What the task requires: Count the lines below that contain "empty". Give only the number.

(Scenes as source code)

───

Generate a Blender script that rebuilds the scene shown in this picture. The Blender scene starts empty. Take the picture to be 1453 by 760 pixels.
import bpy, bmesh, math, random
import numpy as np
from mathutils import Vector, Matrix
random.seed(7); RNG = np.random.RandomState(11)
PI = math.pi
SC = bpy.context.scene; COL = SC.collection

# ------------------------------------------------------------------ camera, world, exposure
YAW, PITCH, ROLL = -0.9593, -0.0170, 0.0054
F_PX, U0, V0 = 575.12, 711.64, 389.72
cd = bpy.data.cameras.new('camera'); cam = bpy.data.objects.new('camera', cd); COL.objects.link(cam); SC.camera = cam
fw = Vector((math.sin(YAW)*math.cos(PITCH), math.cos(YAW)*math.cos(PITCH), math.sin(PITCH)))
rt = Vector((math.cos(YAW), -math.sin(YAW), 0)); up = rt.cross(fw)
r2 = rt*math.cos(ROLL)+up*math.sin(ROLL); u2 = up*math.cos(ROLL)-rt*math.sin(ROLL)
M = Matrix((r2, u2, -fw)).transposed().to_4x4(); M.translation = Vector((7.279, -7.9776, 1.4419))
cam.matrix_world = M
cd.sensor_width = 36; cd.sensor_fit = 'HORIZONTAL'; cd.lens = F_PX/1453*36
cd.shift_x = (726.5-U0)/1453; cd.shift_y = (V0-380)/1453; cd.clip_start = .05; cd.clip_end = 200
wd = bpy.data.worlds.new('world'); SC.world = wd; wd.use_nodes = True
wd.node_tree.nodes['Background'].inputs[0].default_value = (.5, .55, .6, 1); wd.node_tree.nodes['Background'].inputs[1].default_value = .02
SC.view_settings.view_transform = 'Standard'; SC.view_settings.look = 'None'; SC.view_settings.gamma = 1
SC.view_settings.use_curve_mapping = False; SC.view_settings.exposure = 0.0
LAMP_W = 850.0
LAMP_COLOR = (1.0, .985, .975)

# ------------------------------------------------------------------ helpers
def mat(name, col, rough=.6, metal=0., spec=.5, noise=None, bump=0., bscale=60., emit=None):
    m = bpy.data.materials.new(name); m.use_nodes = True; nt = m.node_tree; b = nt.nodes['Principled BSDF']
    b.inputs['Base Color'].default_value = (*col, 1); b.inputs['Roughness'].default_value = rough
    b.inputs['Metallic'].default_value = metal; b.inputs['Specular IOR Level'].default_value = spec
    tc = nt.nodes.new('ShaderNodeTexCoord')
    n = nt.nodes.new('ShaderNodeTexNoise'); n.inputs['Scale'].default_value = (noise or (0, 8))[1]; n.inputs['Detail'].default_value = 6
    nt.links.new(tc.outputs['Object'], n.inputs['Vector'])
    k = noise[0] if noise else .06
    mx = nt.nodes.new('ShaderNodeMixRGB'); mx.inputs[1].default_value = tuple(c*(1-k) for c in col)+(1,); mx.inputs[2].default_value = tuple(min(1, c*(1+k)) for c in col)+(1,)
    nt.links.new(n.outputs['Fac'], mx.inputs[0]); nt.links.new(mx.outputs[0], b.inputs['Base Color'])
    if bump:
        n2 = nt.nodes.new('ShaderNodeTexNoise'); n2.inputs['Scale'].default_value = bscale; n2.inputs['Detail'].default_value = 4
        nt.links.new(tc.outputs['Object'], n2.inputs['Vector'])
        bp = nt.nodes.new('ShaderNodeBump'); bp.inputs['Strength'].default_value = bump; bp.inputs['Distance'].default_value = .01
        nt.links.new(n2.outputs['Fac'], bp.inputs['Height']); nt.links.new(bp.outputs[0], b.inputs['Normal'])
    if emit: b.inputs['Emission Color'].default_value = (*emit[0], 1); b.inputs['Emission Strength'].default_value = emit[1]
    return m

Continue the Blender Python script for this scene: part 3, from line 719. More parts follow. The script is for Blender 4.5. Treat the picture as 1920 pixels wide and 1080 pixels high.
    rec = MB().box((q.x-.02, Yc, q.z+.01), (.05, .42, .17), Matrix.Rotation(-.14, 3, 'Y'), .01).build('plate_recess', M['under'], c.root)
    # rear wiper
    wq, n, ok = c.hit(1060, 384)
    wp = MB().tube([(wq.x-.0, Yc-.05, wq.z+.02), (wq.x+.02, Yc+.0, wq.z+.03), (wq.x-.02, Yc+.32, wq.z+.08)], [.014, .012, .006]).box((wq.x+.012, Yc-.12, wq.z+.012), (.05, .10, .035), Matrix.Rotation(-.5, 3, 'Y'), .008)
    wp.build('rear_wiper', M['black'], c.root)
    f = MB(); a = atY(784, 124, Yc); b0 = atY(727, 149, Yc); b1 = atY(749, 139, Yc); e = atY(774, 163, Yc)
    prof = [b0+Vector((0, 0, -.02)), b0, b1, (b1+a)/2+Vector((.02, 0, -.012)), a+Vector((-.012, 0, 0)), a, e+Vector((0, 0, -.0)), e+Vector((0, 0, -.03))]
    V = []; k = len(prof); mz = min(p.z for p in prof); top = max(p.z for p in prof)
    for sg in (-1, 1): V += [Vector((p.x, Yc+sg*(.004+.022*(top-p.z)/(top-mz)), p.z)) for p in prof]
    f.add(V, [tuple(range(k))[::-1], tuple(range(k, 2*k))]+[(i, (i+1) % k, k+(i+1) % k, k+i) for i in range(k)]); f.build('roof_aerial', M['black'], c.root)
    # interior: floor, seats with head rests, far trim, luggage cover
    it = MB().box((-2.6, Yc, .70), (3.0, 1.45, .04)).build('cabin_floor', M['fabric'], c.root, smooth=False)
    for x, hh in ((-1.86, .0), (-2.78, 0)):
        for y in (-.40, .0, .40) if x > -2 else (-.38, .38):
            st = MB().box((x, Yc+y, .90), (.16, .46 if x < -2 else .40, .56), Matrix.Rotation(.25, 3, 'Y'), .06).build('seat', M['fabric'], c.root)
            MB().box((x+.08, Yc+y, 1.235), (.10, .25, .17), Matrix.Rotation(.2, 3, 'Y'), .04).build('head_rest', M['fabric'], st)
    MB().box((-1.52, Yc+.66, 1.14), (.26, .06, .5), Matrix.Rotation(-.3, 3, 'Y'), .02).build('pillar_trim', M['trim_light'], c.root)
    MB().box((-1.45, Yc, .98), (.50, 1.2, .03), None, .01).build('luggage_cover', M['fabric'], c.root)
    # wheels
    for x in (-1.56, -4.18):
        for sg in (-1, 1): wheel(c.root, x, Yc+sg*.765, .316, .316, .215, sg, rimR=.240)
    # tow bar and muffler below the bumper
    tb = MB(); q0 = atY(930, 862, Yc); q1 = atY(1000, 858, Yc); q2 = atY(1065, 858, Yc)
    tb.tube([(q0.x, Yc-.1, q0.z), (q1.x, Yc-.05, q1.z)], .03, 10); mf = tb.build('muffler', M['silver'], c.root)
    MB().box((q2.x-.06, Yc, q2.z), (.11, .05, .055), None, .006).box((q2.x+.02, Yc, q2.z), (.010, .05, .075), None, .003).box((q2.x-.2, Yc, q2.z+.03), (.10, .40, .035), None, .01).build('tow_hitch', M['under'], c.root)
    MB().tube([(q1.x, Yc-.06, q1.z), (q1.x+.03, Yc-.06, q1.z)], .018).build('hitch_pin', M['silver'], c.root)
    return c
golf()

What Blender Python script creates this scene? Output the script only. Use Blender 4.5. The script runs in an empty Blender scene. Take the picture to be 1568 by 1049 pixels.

───

Final result: 2